Abstract K4[Fe(CN)6] and benzenedial isomers: catechol, resorcinol and hydroquinone, were studied by voltoabsortometry, absorption spectroscopy versus potential sweep, to generate second order data sets. Linear sweep voltammetry was used for K4[Fe(CN)6] and differential pulse voltammetry for benzenediol isomers. Quantitative models were constructed using the PARAFAC algorithm in samples of tap water with the addition of catechol, resorcinol and hydroquinone and RMSEP of 0.06, 0.07 and 0.03 mmolL−1 were obtained, respectively. For the U-PLS/RBL algorithm, the RMSEP were 0.05, 0.10 and 0.03 mmolL−1, respectively for catechol, resorcinol and hydroquinone.

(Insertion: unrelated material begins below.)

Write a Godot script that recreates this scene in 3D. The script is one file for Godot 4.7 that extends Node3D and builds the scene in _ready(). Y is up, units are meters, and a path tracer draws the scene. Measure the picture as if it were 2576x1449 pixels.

When the data set is derived with respect to the potential, PARAFAC recovers a derived kinetic profile that fits the voltammogram in the model system, K4[Fe(CN)6], but presents displacement in the benzenediol system and a break in the trilinearity of resorcinol. The RMSEP obtained for the derived data for PARAFAC were 0.06 and 0.05 mmolL−1 for catechol and hydroquinone, and 0.07, 0.04 and 0.07 mmolL−1 for U-PLS/BRL, for catechol, resorcinol and hydroquinone, respectively. Degenerate solutions were observed for PARAFAC models and confirmed by MCR-ALS with soft modeling closure constraint. It is observed that degenerate solutions should be expected in higher-order quantitative applications involving spectroelectrochemistry data. Although degenerate solutions are not a pure component solution, they do not affect quantitative models.